Klaus Volk: Die Wahrheit vor Gericht. Wie sie gefunden und geschunden, erkämpft und erkauft wird. Verlag C. Bertelsmann München 2016, 352 Seiten, 19,99 Euro. E-Book: 15,99 Euro.

Volk ist da wesentlich sanfter: Er findet, dass die Öffentlichkeit die Strafverfolger unbedingt in der Rolle der Guten sehen wolle. Das sei problematisch. Heutzutage habe alles gleich den Namen Affäre und solle dann vom Staatsanwalt aufgeklärt werden. Und im Ermittlungsverfahren sei die Staatsanwaltschaft der Herrscher. In dieser Phase des Verfahrens könne die Verteidigung fast nichts tun. Sie brauche mehr Mitsprache und auch bessere Gestaltungsmöglichkeiten. Selbst das Recht auf Akteneinsicht könne ihr bis zum Abschluss der Ermittlungen verweigert werden. Diese Verweigerung sei "selten eine vernünftige Maßnahme" und das wisse die Staatsanwaltschaft eigentlich auch.
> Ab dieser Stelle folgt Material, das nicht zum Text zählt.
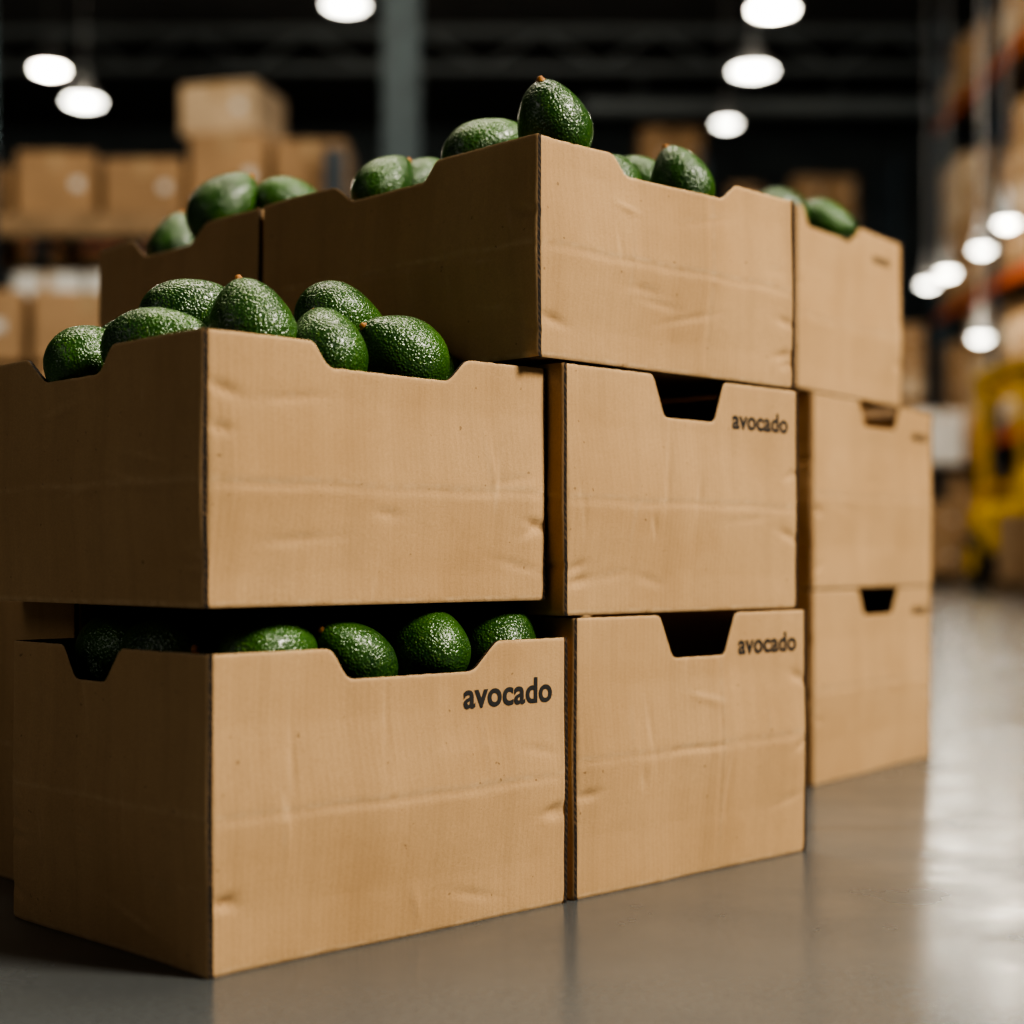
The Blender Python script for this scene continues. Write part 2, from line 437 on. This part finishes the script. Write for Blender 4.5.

Das Gerichtssaal ist oft auch eine Bühne. Was von Zeugen zu halten ist, beschreibt Volk an einem Schauspiel, das vor mehr als hundert Jahren an der Universität Berlin aufgeführt wurde: Bevor eine Vorlesung in Sachen Strafprozessrecht begann, schrien sich zwei Personen an, die vorne am Rednerpult standen. Der eine droht dem anderen eine Ohrfeige an. Da kam der Professor in den Saal und er bat alle Studenten, doch bitte aufzuschreiben, was sie eben erlebt hatten. Der vermeintliche Vorfall war eine Inszenierung gewesen.

Obwohl der Vorfall erst kurze Zeit zurücklag, schrieben etliche Studenten, sie hätten gesehen, dass einer den anderen geohrfeigt habe, andere wussten zu berichten, einer der Streithähne habe eine Pistole gezogen und sogar ein Schuss sei angeblich gefallen. Volks Fazit: Das "Gehirn schreibt die Story - nicht das Auge".

In unbewusster Ehrlichkeit heißt es im Sprachgebrauch, dass wir Gerechtigkeit nur üben. Dieses Buch macht diese Wahrheit eindringlich klar.